In the darkest days of Spain's kings ruling Portugal - in 1640 the Duke of Bragança vowed to win back the throne and nation. This is how he gave up his crown to save the nation...

Portugal had been under Spanish rule since 1580, after Philip II of Spain claimed the Portuguese crown. The people of Portugal, discontent with Spanish dominance, dreamed to regain their independence.

On December 1, 1640, a group of Portuguese conspirators, supported by members of the nobility and clergy, orchestrated a successful coup known as the Restoration of Independence. Dom João, Duke of Bragança, was proclaimed king.  But to end the the Iberian Union would take a real fight.


The connection to Our Lady of the Conception comes into play in the context of the political upheavals that followed. During the war of restoration, Dom João IV vowed to dedicate the Kingdom of Portugal to the image of Our Lady of the Conception in Vila Viçosa. The very image was donated by his ancestor, D. Nuno Alvares Pereira - who saved the nation in the 14th century. D. Nuno Alvares Pereira, Constable of the Kingdom, began the building of a church that was Nossa Senhora do Castelo, to celebrate the massive Portuguese victory over the Castilians in Aljubarrota (1385). The image of Our Lady of the Conception is thought to have been brought by the Constable from England. This dedication was a desperate call for her continued divine intervention in the fight for freedom.
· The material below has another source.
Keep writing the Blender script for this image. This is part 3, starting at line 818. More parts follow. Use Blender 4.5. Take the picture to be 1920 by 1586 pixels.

After Dom João IV's promise, a formal ceremony took place on December 8, 1646, where he, along with the Portuguese nobility, officially dedicated Portugal to the Immaculate Conception of Mary. December 8th became a national holiday known as the Feast of the Immaculate Conception. Portugal won the war, and never lost a battle. The king offered the saint his crown, and no Portuguese monarch ever wore a crown again. So, it goes beyond religion to a spirit of independence and self worth that still defines the Portuguese state. It symbolizes hope in the aftermath of a war of restoration. A miracle attributed to divine intervention, and a promise that Portugal would never lose its freedom again.